PERTH, Australia--An unmanned submersible vehicle will in the next 24 hours complete a scan of an area of the southern Indian Ocean--so far having found no trace of wreckage from missing Malaysia Airlines Flight 370.
The Bluefin-21 submersible will continue with its hunt if it again fails to make a discovery on its next mission moving further out from a circle on the sea floor with a 10 kilometer radius that investigators believe is the most likely location of the aircraft, the Australian agency coordinating the search effort said Sunday.
A continuing visual search of the sea's surface for floating debris by military aircraft and ships was suspended Sunday because of deteriorating weather, the Joint Agency Coordination Center said.
Flight 370 vanished from radar en route to Beijing from Kuala Lumpur on March 8 with 239 passengers and crew on board. Search efforts have so far proved fruitless turning up little more than fishing nets and other flotsam and an unrelated oil slick.
The U.S. Navy's Bluefin was on Sunday being prepared for its 15th dive to the seabed since it was first deployed from an Australian naval vessel April 14 to scan an area where searchers six days before that had picked up acoustic "pings" they believe came from the Boeing 777's black-box flight recorders.
Australian authorities have repeatedly cautioned the underwater search for debris will be long and difficult. Little is known about the seabed some 4.8 kilometers, or 3 miles, deep. Thick silt that may hide wreckage on the ocean floor and potentially strong currents may slow the movements of the Bluefin underwater vehicle.
The Australian search coordinator said the submersible is expected to complete its sonar scan of the focused underwater search area during its 15th mission and will move to adjacent areas if nothing is detected.
A sweep of the entire area around where a series of transmissions were heard on four occasions on April 5 and April 8 would need to cover 500 square miles. That would indicate a search lasting several more weeks at least, as the Bluefin moves at a walking pace, scanning for anomalies that might indicate the location of the aircraft.
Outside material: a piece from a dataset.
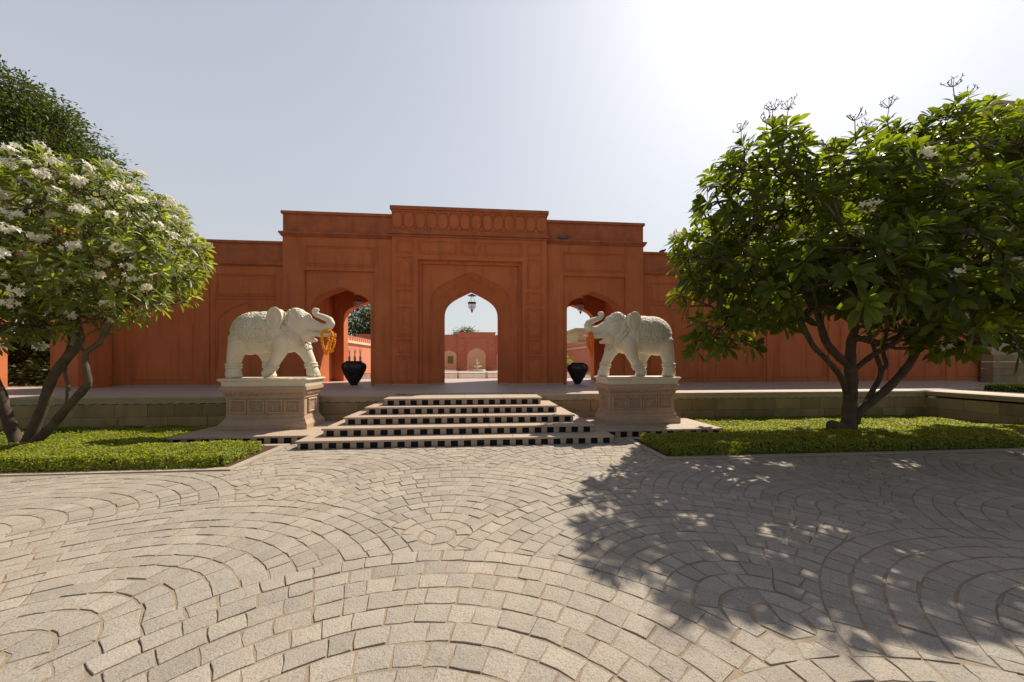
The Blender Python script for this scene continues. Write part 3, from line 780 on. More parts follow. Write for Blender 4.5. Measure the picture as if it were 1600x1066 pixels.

Authorities say Bluefin-21 can only cover around 15 square miles of seabed a day.
Countries involved in the search have been negotiating how they will manage the next phase of the search, including procedures for retrieving and analyzing information from the aircraft's "black-box" cockpit-voice and flight-data recorders and how any wreckage or human remains would be handled if recovered.
In all, 26 nations are assisting Malaysia, including the U.S., China, Japan and New Zealand.